MANDELLO – Nel giorno del patrono una riflessione sulle nuove povertà e l’invito a rivolgere lo sguardo verso chi è in difficoltà. E’ decisamente nel segno della solidarietà, a Mandello, l’edizione 2013 della festa di San Lorenzo.
Già mercoledì 7, in occasione della veglia di preghiera da lui presieduta nella chiesa arcipretale, il vescovo di Cremona monsignor Dante Lafranconi aveva sollecitato ad aprire gli occhi sulle povertà di oggi, “che – aveva detto – possono essere gli immigrati e chi ha perso il posto di lavoro, ma anche gli anziani oppressi dalla solitudine”.
E sabato, ricorrenza del santo patrono, padre Arialdo Urbani, sacerdote betharramita che da quasi trent’anni opera nella Repubblica Centrafricana, all’omelìa della messa solenne celebrata in San Lorenzo assieme ad altri sette sacerdoti delle varie parrocchie di Mandello e Abbadia Lariana, ha invitato a sua volta a mettersi al servizio dei fratelli più bisognosi. “San Lorenzo era un diacono – ha detto – cioè un servitore della Chiesa di Roma e anche ricordando il suo esempio di totale dedizione e donazione al Signore tutti noi siamo chiamati a fare un passo indietro e ad aiutare i nostri fratelli”.

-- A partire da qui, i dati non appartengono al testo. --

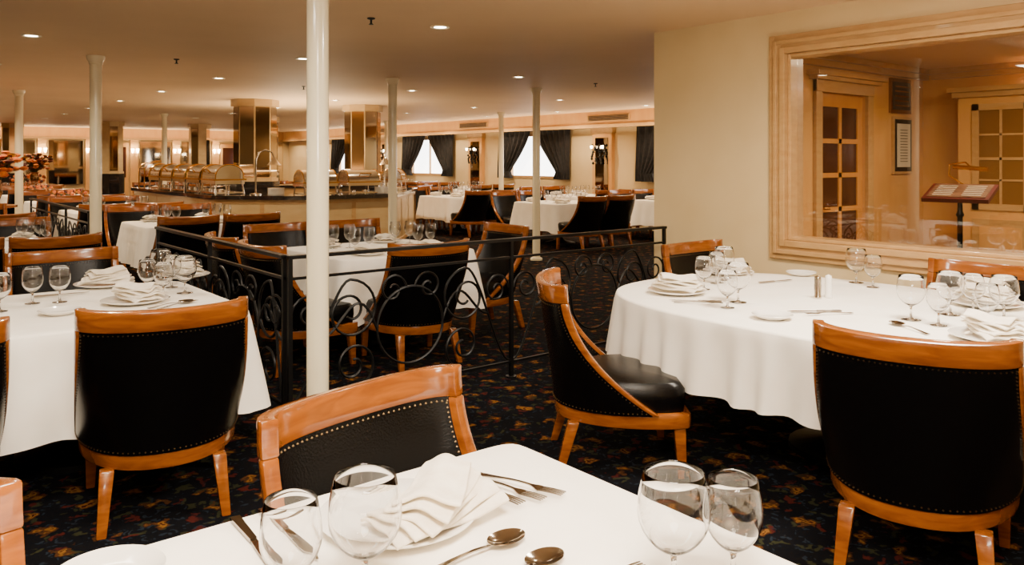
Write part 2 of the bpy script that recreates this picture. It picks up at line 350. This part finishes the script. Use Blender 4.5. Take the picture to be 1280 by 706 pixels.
# ---------------------------------------------------------------- chair
def make_chair():
    Z0,Z1=.305,.915
    cache={}
    def curve(t):
        key=round(t,4)
        if key in cache: return cache[key]
        tt=min(max(t,0),1)
        w=.322-.012*tt; yc=-.27-.085*tt**1.2; ye=-.235+.43*(1-tt)**2.2
        pts=[];n=48
        for i in range(-n,n+1):
            a=i/n*math.pi/2; c=math.cos(a); s_=math.sin(a)
            x=w*math.copysign(abs(s_)**.9,s_); y=yc+(ye-yc)*(1-abs(c)**.95)
            pts.append((x,y))
        cum=[0]
        for i in range(1,len(pts)): cum.append(cum[-1]+math.dist(pts[i],pts[i-1]))
        cache[key]=(pts,cum); return cache[key]
    import bisect
    def S(s,t):
        pts,cum=curve(t); L=cum[-1]; q=(s+1)/2*L
        i=min(max(bisect.bisect_right(cum,q)-1,0),len(pts)-2)
        f=(q-cum[i])/(cum[i+1]-cum[i]); x=pts[i][0]+(pts[i+1][0]-pts[i][0])*f; y=pts[i][1]+(pts[i+1][1]-pts[i][1])*f
        z=Z0+t*(Z1-Z0)-.014*max(t,0)**2*(1-s*s)
        return (x,y,z)
    def hl(t): return curve(t)[1][-1]/2
    T=.86
    def sb(t): return 1-.034/hl(t)
    k=MB()
    k.slab(lambda a,b:S(-1+2*a,T+(1-T)*b),28,3,.042,M_wood)
    for sg in (-1,1):
        k.slab(lambda a,b:S(sg*(sb(T*b)+(1-sb(T*b))*a),T*b),2,20,.04,M_wood)
    pts,_=curve(0); o=[(x,y) for x,y in pts[::4]]
    fr=o+[(.316,.27),(.305,.32),(.285,.338),(-.285,.338),(-.305,.32),(-.316,.27)]
    k.prism([(x*1.02,y*1.03) for x,y in fr],.24,.31,M_wood)
    for x in (-1,1):
        k.taper((x*.275,.295,.245),.028,(x*.28,.31,0),.019,M_wood)
        k.taper((x*.215,-.20,.245),.028,(x*.235,-.27,0),.019,M_wood)
    me=k.mesh('tmp',bevel=.006)
    k2=MB()
    k2.slab(lambda a,b:S((-1+2*a)*sb(T*b),T*b),28,18,.03,M_leather)
    n=len(fr)
    prof=[(.94,.31),(.96,.37),(.955,.42),(.9,.447),(.7,.462),(.35,.468)]
    vs=[];fs=[]
    for sc,z in prof:
        for x,y in fr: vs.append((x*sc,y*sc-.0,z))
    vs.append((0,0,.469))
    for r in range(len(prof)-1):
        for i in range(n): fs.append((r*n+i,r*n+(i+1)%n,(r+1)*n+(i+1)%n,(r+1)*n+i))
    b=(len(prof)-1)*n
    for i in range(n): fs.append((b+i,b+(i+1)%n,len(vs)-1))
    k2.add(vs,fs,M_leather)
    def nail(p,nrm):
        p=Vector(p); r=.0042
        d=[Vector((1,0,0)),Vector((-1,0,0)),Vector((0,1,0)),Vector((0,-1,0)),Vector((0,0,1)),Vector((0,0,-1))]
        k2.add([p+q*r for q in d],[(0,2,4),(2,1,4),(1,3,4),(3,0,4),(2,0,5),(1,2,5),(3,1,5),(0,3,5)],M_brass)
    def nrm(s,t):
        e=.01; a=Vector(S(min(s+e,1),t))-Vector(S(max(s-e,-1),t)); b=Vector(S(s,min(t+e,1)))-Vector(S(s,max(t-e,0))); n=a.cross(b).normalized(); return n
    for side in (-1,1):
        for i in range(37):
            s=(-1+2*i/36)*(sb(T)-.02); n=nrm(s,T-.02); nail(Vector(S(s,T-.02))+n*side*.0155,n)
        for sg in (-1,1):
            for j in range(38):
                t=.02+(T-.05)*j/37; s=sg*(sb(t)-.010/hl(t)); n=nrm(s,t); nail(Vector(S(s,t))+n*side*.0155,n)
    for i in range(56):
        s=-1+2*(i+.5)/56; n=nrm(s*sb(0),.02); nail(Vector(S(s*sb(0),.02))+n*(.0155 if n.dot(Vector((S(s,.02)[0],S(s,.02)[1],0)))>0 else -.0155),n)
    me2=k2.mesh('tmp2')
    bm=bmesh.new(); bm.from_mesh(me); nf=len(bm.faces); bm.from_mesh(me2)
    bm.faces.ensure_lookup_table()
    for i,f in enumerate(bm.faces):
        if i>=nf: f.material_index+=1
    out=bpy.data.meshes.new('dining_chair'); bm.to_mesh(out); bm.free()
    for m in [M_wood]+k2.mats: out.materials.append(m)
    out.polygons.foreach_set('use_smooth',[True]*len(out.polygons)); out.set_sharp_from_angle(angle=math.radians(40))
    return out
CH=make_chair()
def chair(u,v,ang):
    a=math.radians(ang)-math.pi/2
    ox,oy=0,-.27
    x=u-(math.cos(a)*ox-math.sin(a)*oy); y=v-(math.sin(a)*ox+math.cos(a)*oy)
    return inst(CH,'dining_chair',(x,y,0),a)
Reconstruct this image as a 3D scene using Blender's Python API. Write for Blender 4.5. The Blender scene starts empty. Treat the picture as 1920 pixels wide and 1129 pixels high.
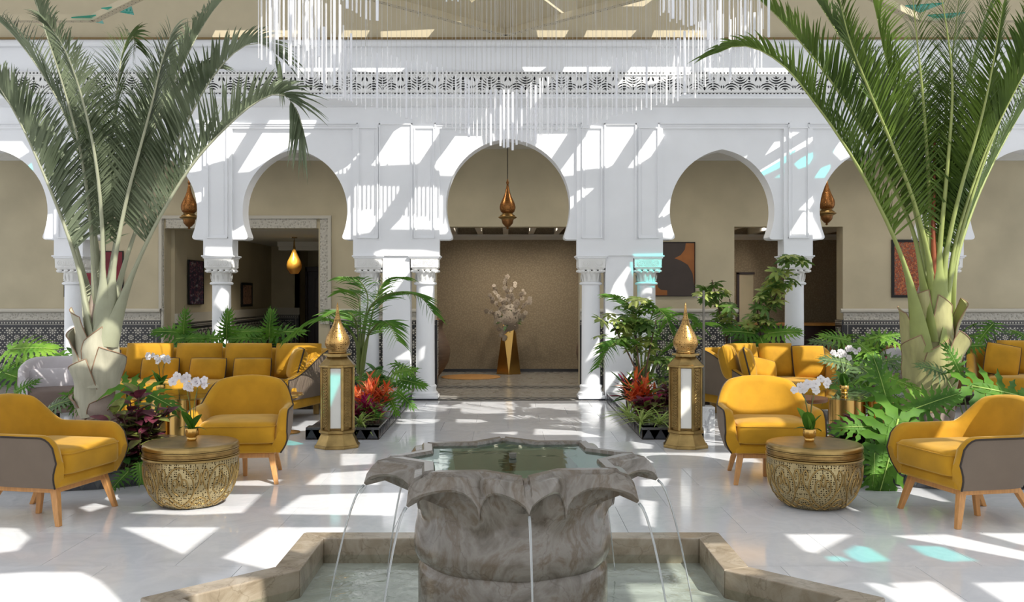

Padre Arialdo – cugino dell’arciprete don Donato Giacomelli, che lo affiancava all’altare unitamente a don Pietro Mitta, don Andrea Del Giorgio, don Vittorio Bianchi, don Mario Conconi, don Massimo Rossi e don Mario Tamola – si è soffermato sulla difficile situazione della sua missione. “Ho bravi catechisti che lavorano con me e per me – ha affermato – ma i problemi da affrontare sono tanti. In Africa chi non ha niente dà comunque qualcosa per gli altri e Dio ama chi dona con gioia. Poi per fortuna c’è la provvidenza…”.
Un accenno a Papa Francesco (“in Africa quando è stato eletto vi è stata grande gioia perché lui vuole una Chiesa povera, vicina a coloro che soffrono”) e un riferimento alla situazione del nostro Paese (“io qui non vedo così tanta crisi se penso alle condizioni di vita della gente della mia missione”), poi un nuovo richiamo a San Lorenzo e al suo martirio. “Lui ha servito Dio fino a dare la sua vita – ha detto padre Arialdo – e neppure noi dobbiamo avere timore di mettere a rischio la nostra stessa esistenza. A me è capitato più di una volta, l’ultima nel marzo di quest’anno. Nella Repubblica Centrafricana c’è stato un colpo di Stato. Sono venuti da me chiedendo la mia auto e minacciandomi con un kalashnikov. ‘Come faccio senz’auto a raggiungere i miei parrocchiani? Spara pure, se vuoi’, ho detto a quello che lo imbracciava”.
Quindi la conclusione della sua omelìa: “Domandiamoci oggi se nel nostro cuore c’è ancora uno spazio di bontà e di generosità”.
La celebrazione eucaristica è stata seguita dalla processione con la statua del santo patrono che – muovendo dalla chiesa e passando per via della Torre, come sempre addobbata con gusto in occasione della festa del 10 agosto – ha raggiunto piazza Italia. Qui padre Arialdo ha impartito la benedizione, prima di portarsi sulla passerella dell’imbarcadero e, da lì, benedire a sua volta il lago.